▶ [STATED PROBLEM] Type again, exactly, the lines below from the start through the line that includes "tree('potted_shrub', 'dark green".

▶ [DATA BLOCK]
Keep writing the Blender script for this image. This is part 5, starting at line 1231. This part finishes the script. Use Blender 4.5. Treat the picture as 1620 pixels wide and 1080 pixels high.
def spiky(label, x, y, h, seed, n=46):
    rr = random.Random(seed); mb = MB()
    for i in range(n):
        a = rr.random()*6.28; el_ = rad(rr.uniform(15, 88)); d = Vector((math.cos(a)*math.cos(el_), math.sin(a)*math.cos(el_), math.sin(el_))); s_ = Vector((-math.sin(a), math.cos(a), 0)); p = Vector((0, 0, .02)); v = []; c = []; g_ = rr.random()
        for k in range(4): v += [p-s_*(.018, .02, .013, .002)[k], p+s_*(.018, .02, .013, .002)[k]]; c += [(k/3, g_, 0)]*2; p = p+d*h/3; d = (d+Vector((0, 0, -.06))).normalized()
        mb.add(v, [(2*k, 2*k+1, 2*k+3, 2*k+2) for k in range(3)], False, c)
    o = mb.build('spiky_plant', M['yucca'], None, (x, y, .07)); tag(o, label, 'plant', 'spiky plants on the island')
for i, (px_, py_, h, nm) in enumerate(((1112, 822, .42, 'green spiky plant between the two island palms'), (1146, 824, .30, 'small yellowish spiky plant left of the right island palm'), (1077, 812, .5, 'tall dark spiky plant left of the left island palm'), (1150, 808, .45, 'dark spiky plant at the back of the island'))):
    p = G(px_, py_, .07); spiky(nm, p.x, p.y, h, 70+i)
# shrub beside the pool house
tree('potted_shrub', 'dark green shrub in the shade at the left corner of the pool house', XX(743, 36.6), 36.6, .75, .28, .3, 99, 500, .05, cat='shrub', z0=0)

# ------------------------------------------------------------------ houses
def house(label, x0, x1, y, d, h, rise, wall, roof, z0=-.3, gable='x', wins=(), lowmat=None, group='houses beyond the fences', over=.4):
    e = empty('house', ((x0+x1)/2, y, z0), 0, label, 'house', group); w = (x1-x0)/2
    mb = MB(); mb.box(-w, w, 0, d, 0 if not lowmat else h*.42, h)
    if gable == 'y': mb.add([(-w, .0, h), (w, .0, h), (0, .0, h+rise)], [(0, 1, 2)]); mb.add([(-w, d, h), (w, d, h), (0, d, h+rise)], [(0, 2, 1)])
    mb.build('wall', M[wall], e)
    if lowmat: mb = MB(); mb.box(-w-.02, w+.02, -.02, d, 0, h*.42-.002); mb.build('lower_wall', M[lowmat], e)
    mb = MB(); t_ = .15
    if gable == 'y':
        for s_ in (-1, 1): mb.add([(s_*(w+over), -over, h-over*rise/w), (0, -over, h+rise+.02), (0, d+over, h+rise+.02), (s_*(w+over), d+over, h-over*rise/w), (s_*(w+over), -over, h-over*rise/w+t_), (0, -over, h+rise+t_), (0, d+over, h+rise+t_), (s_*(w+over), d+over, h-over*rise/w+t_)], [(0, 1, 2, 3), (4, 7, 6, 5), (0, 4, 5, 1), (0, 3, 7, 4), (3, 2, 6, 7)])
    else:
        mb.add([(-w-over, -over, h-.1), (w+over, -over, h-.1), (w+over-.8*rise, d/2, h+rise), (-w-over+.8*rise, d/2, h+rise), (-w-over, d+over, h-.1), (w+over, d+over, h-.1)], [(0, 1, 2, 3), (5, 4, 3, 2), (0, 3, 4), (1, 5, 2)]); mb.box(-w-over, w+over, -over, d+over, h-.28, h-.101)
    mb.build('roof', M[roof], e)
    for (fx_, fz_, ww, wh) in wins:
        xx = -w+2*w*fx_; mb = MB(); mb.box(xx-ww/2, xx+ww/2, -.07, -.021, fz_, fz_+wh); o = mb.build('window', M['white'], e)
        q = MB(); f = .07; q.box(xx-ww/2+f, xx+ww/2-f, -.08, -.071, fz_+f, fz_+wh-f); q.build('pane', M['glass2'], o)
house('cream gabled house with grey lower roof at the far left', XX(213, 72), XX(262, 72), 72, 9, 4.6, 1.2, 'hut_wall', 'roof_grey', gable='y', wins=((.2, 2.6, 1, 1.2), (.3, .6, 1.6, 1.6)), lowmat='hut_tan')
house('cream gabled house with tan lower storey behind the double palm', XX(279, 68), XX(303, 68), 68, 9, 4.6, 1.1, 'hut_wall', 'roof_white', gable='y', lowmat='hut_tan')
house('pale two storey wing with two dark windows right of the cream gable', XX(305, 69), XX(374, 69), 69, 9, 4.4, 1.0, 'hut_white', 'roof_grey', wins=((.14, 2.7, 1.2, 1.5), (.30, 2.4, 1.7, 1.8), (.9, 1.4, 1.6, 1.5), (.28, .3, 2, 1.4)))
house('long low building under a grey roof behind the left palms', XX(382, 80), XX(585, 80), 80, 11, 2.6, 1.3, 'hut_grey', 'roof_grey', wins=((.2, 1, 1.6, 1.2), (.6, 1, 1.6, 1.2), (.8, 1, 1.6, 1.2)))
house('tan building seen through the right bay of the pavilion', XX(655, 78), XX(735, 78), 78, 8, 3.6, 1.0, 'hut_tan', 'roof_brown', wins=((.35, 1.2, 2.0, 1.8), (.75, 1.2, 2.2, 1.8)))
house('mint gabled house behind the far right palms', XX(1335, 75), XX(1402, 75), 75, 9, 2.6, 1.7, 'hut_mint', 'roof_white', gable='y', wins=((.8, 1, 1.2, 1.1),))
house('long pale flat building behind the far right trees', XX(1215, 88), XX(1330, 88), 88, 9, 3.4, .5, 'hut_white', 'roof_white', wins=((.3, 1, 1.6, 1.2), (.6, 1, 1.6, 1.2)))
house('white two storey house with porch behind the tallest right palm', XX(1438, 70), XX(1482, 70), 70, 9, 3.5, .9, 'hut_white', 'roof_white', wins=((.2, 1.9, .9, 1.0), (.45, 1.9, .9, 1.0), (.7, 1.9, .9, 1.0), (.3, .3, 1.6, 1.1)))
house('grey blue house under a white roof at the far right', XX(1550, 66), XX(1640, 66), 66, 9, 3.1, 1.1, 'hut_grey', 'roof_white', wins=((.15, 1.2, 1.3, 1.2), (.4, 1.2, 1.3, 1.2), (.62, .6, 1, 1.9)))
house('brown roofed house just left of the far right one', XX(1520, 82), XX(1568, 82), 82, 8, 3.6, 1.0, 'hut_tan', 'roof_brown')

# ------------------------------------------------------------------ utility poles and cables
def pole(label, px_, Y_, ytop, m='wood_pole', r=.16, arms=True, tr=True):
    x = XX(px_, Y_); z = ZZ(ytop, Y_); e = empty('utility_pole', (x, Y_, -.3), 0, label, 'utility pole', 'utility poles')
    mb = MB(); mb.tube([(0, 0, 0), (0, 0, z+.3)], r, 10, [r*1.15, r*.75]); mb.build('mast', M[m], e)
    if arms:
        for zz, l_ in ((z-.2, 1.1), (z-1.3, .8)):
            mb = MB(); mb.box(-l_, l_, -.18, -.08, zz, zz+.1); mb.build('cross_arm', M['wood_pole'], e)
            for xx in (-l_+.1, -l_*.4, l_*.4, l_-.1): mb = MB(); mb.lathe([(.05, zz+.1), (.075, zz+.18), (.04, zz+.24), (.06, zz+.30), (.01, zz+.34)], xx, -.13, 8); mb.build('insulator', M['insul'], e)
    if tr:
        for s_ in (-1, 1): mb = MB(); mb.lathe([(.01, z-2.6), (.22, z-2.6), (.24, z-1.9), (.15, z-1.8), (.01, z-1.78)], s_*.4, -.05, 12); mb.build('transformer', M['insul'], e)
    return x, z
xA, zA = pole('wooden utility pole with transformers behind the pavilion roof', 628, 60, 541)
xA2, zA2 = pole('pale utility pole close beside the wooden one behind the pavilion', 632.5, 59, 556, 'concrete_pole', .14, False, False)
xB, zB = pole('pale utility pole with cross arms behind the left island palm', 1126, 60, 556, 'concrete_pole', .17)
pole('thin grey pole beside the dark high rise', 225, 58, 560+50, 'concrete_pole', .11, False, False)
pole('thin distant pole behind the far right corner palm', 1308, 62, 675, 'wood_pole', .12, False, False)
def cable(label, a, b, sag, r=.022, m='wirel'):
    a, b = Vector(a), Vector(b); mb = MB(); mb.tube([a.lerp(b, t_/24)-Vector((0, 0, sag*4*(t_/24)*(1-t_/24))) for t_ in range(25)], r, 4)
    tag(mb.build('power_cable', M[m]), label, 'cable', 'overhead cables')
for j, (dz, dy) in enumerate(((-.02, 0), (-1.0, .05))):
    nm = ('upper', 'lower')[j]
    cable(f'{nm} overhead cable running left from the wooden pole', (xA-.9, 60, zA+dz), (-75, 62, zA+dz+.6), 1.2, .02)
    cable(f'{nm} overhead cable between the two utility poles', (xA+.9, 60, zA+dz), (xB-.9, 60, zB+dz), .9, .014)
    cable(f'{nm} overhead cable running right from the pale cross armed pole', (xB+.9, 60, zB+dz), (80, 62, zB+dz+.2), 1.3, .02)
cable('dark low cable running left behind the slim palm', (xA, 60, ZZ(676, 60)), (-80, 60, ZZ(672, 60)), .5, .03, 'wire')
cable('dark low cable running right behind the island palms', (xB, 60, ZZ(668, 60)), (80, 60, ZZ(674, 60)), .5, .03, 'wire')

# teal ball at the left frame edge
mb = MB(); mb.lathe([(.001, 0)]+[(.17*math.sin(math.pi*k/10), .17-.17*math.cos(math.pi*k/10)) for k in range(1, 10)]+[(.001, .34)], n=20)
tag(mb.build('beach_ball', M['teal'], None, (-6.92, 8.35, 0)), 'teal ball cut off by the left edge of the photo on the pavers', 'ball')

▶ [ANSWER BELOW]
Keep writing the Blender script for this image. This is part 5, starting at line 1231. This part finishes the script. Use Blender 4.5. Treat the picture as 1620 pixels wide and 1080 pixels high.
def spiky(label, x, y, h, seed, n=46):
    rr = random.Random(seed); mb = MB()
    for i in range(n):
        a = rr.random()*6.28; el_ = rad(rr.uniform(15, 88)); d = Vector((math.cos(a)*math.cos(el_), math.sin(a)*math.cos(el_), math.sin(el_))); s_ = Vector((-math.sin(a), math.cos(a), 0)); p = Vector((0, 0, .02)); v = []; c = []; g_ = rr.random()
        for k in range(4): v += [p-s_*(.018, .02, .013, .002)[k], p+s_*(.018, .02, .013, .002)[k]]; c += [(k/3, g_, 0)]*2; p = p+d*h/3; d = (d+Vector((0, 0, -.06))).normalized()
        mb.add(v, [(2*k, 2*k+1, 2*k+3, 2*k+2) for k in range(3)], False, c)
    o = mb.build('spiky_plant', M['yucca'], None, (x, y, .07)); tag(o, label, 'plant', 'spiky plants on the island')
for i, (px_, py_, h, nm) in enumerate(((1112, 822, .42, 'green spiky plant between the two island palms'), (1146, 824, .30, 'small yellowish spiky plant left of the right island palm'), (1077, 812, .5, 'tall dark spiky plant left of the left island palm'), (1150, 808, .45, 'dark spiky plant at the back of the island'))):
    p = G(px_, py_, .07); spiky(nm, p.x, p.y, h, 70+i)
# shrub beside the pool house
tree('potted_shrub', 'dark green shrub in the shade at the left corner of the pool house', XX(743, 36.6), 36.6, .75, .28, .3, 99, 500, .05, cat='shrub', z0=0)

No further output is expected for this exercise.